#### What is expected
Print the data exactly, leaving nothing out.

#### Material
Begin

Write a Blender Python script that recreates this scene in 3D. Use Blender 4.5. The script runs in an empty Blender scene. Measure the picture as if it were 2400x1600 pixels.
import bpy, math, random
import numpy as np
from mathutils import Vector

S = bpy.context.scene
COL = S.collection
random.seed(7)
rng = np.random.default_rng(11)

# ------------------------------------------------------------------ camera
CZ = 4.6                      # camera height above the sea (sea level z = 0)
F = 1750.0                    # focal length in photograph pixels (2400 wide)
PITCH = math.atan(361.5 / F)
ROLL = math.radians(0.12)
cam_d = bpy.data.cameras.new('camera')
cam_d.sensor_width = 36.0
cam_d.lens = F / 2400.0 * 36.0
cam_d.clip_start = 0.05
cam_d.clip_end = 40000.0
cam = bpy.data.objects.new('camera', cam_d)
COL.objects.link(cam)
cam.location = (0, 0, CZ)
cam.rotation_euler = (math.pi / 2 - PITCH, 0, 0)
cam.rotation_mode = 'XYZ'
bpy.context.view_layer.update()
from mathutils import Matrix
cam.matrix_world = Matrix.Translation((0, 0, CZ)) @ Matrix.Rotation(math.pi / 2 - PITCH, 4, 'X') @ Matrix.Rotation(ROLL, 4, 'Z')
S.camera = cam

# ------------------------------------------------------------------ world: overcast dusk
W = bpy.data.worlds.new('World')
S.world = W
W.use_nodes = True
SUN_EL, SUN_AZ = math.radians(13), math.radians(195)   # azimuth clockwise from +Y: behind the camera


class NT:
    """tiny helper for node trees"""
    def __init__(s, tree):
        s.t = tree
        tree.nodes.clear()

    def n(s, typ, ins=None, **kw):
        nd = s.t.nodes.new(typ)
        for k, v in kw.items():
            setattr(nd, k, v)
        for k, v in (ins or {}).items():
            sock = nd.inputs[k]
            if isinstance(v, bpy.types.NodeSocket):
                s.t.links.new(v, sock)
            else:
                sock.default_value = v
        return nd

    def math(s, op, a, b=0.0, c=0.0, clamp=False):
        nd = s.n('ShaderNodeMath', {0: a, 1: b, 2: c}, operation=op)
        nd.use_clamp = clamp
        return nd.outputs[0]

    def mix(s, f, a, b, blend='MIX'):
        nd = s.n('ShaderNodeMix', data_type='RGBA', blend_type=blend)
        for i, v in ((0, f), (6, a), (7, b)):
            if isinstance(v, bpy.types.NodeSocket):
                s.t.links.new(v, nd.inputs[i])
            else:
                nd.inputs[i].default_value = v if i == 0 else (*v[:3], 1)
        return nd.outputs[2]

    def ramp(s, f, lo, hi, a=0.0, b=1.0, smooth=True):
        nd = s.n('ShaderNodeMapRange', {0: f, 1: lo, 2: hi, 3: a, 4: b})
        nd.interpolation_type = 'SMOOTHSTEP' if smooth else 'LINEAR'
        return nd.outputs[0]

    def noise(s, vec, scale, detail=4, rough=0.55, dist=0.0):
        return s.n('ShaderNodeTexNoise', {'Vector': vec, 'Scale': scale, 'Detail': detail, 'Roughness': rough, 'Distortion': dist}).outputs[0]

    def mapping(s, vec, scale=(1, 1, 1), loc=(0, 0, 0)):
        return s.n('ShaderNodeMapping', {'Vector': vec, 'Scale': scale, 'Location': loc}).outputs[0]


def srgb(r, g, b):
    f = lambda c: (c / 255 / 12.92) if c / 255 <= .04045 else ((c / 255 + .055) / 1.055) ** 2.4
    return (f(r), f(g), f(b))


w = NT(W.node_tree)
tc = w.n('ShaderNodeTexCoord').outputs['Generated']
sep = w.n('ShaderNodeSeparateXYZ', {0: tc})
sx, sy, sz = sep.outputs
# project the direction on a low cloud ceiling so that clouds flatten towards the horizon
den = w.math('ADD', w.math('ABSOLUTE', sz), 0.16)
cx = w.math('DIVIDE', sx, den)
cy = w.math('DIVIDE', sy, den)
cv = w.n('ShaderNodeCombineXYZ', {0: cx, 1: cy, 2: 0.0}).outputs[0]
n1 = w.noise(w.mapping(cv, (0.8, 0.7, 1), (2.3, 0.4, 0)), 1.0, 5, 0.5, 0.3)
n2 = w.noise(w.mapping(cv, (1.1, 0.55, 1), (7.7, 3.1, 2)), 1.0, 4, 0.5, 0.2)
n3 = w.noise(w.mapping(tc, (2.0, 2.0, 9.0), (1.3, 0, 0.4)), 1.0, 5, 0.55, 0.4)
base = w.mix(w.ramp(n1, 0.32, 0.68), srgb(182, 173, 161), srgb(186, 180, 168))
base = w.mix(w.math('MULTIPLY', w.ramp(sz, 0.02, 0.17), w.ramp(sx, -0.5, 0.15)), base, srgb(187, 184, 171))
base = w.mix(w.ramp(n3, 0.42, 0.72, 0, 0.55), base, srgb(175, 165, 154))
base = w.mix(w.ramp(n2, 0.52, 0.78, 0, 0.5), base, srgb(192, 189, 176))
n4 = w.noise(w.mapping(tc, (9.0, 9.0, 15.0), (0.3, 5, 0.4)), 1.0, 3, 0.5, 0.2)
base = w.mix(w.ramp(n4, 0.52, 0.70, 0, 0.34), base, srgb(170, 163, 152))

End

#### Full response
Write a Blender Python script that recreates this scene in 3D. Use Blender 4.5. The script runs in an empty Blender scene. Measure the picture as if it were 2400x1600 pixels.
import bpy, math, random
import numpy as np
from mathutils import Vector

S = bpy.context.scene
COL = S.collection
random.seed(7)
rng = np.random.default_rng(11)

# ------------------------------------------------------------------ camera
CZ = 4.6                      # camera height above the sea (sea level z = 0)
F = 1750.0                    # focal length in photograph pixels (2400 wide)
PITCH = math.atan(361.5 / F)
ROLL = math.radians(0.12)
cam_d = bpy.data.cameras.new('camera')
cam_d.sensor_width = 36.0
cam_d.lens = F / 2400.0 * 36.0
cam_d.clip_start = 0.05
cam_d.clip_end = 40000.0
cam = bpy.data.objects.new('camera', cam_d)
COL.objects.link(cam)
cam.location = (0, 0, CZ)
cam.rotation_euler = (math.pi / 2 - PITCH, 0, 0)
cam.rotation_mode = 'XYZ'
bpy.context.view_layer.update()
from mathutils import Matrix
cam.matrix_world = Matrix.Translation((0, 0, CZ)) @ Matrix.Rotation(math.pi / 2 - PITCH, 4, 'X') @ Matrix.Rotation(ROLL, 4, 'Z')
S.camera = cam

# ------------------------------------------------------------------ world: overcast dusk
W = bpy.data.worlds.new('World')
S.world = W
W.use_nodes = True
SUN_EL, SUN_AZ = math.radians(13), math.radians(195)   # azimuth clockwise from +Y: behind the camera


class NT:
    """tiny helper for node trees"""
    def __init__(s, tree):
        s.t = tree
        tree.nodes.clear()

    def n(s, typ, ins=None, **kw):
        nd = s.t.nodes.new(typ)
        for k, v in kw.items():
            setattr(nd, k, v)
        for k, v in (ins or {}).items():
            sock = nd.inputs[k]
            if isinstance(v, bpy.types.NodeSocket):
                s.t.links.new(v, sock)
            else:
                sock.default_value = v
        return nd

    def math(s, op, a, b=0.0, c=0.0, clamp=False):
        nd = s.n('ShaderNodeMath', {0: a, 1: b, 2: c}, operation=op)
        nd.use_clamp = clamp
        return nd.outputs[0]

    def mix(s, f, a, b, blend='MIX'):
        nd = s.n('ShaderNodeMix', data_type='RGBA', blend_type=blend)
        for i, v in ((0, f), (6, a), (7, b)):
            if isinstance(v, bpy.types.NodeSocket):
                s.t.links.new(v, nd.inputs[i])
            else:
                nd.inputs[i].default_value = v if i == 0 else (*v[:3], 1)
        return nd.outputs[2]

    def ramp(s, f, lo, hi, a=0.0, b=1.0, smooth=True):
        nd = s.n('ShaderNodeMapRange', {0: f, 1: lo, 2: hi, 3: a, 4: b})
        nd.interpolation_type = 'SMOOTHSTEP' if smooth else 'LINEAR'
        return nd.outputs[0]

    def noise(s, vec, scale, detail=4, rough=0.55, dist=0.0):
        return s.n('ShaderNodeTexNoise', {'Vector': vec, 'Scale': scale, 'Detail': detail, 'Roughness': rough, 'Distortion': dist}).outputs[0]

    def mapping(s, vec, scale=(1, 1, 1), loc=(0, 0, 0)):
        return s.n('ShaderNodeMapping', {'Vector': vec, 'Scale': scale, 'Location': loc}).outputs[0]


def srgb(r, g, b):
    f = lambda c: (c / 255 / 12.92) if c / 255 <= .04045 else ((c / 255 + .055) / 1.055) ** 2.4
    return (f(r), f(g), f(b))


w = NT(W.node_tree)
tc = w.n('ShaderNodeTexCoord').outputs['Generated']
sep = w.n('ShaderNodeSeparateXYZ', {0: tc})
sx, sy, sz = sep.outputs
# project the direction on a low cloud ceiling so that clouds flatten towards the horizon
den = w.math('ADD', w.math('ABSOLUTE', sz), 0.16)
cx = w.math('DIVIDE', sx, den)
cy = w.math('DIVIDE', sy, den)
cv = w.n('ShaderNodeCombineXYZ', {0: cx, 1: cy, 2: 0.0}).outputs[0]
n1 = w.noise(w.mapping(cv, (0.8, 0.7, 1), (2.3, 0.4, 0)), 1.0, 5, 0.5, 0.3)
n2 = w.noise(w.mapping(cv, (1.1, 0.55, 1), (7.7, 3.1, 2)), 1.0, 4, 0.5, 0.2)
n3 = w.noise(w.mapping(tc, (2.0, 2.0, 9.0), (1.3, 0, 0.4)), 1.0, 5, 0.55, 0.4)
base = w.mix(w.ramp(n1, 0.32, 0.68), srgb(182, 173, 161), srgb(186, 180, 168))
base = w.mix(w.math('MULTIPLY', w.ramp(sz, 0.02, 0.17), w.ramp(sx, -0.5, 0.15)), base, srgb(187, 184, 171))
base = w.mix(w.ramp(n3, 0.42, 0.72, 0, 0.55), base, srgb(175, 165, 154))
base = w.mix(w.ramp(n2, 0.52, 0.78, 0, 0.5), base, srgb(192, 189, 176))
n4 = w.noise(w.mapping(tc, (9.0, 9.0, 15.0), (0.3, 5, 0.4)), 1.0, 3, 0.5, 0.2)
base = w.mix(w.ramp(n4, 0.52, 0.70, 0, 0.34), base, srgb(170, 163, 152))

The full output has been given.